Blackfriars Theatre, Gloucester
Thursday 26th May 2016

Walking into Blackfriars, a building completed in 1239 and now housed for events such as weddings and theatrical productions just like Penelopiad, we are greeted by members of the cast who water our hands and offer us treats, before we are escorted into the interior of Blackfriars, where we are treated to the first segment of the production from Penelope (Melissa Hornsby), before then being further walked through to sit in a cabaret style seating for the rest of the production.

This production of Penelopiad was incredible, and as first years on the Performing Arts Course at University of Gloucestershire, every single one of the actresses on stage showed huge charisma and potential in their roles, whether they were the many faces of Penelope, or the hilarious gentlemen, right through to all the other characters in this production, because each of them effortless and seamlessly slipped into their roles so elegantly.

The four Penelope's (Melissa Hornsby, Annabelle Miller, Shannon Bartie and Emily Toogood) were all incredible in the role, as they brought so much diction and pronunciation to their words, like they really understood their characters background, with each of them bringing something unique and special to the character then the previous actress before. Bethan Jones beautifully played Odysseus in the production and was an absolute joy to watch on stage as she really owned the role of Penelope's husband in her strong accent that really made myself laugh as she played the male character with such conviction. The rest of the cast also showed creativity and were engaging as well as naturalistic in their roles, such as Sarah Markland as the Beautiful Helen, Victoria Andrews as the loyal servant Eurycleia, and Nia Bowen and Jennifer Williams as The Oracle.
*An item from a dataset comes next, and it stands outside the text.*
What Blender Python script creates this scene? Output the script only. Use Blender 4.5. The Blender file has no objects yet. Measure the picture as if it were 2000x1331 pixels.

The direction by Fiona Ross was also truly inspiring, really making perfect use of the Blackfriars space, the perfect venue for the dark tale, really coming to life when the acoustic singing of the company was in motion, as it felt incredibly eerie. It was almost magically is well as the sun started setting from outside and the sunset shone through the auditorium as the final moments drew to a close on this incredibly poignant production, that made the whole atmosphere seem so sombre. The whole company should be hugely commended on their passion to drive this story through and keeping the audience engaged throughout, as you could almost be able to hear a pin drop as Emily Toogood closed the show with a heartfelt, powerful, and emotional speech, to end of a fantastic piece of theatre from some incredibly talented students, who will certainly go far if their performances in Penelopiad are any to go by!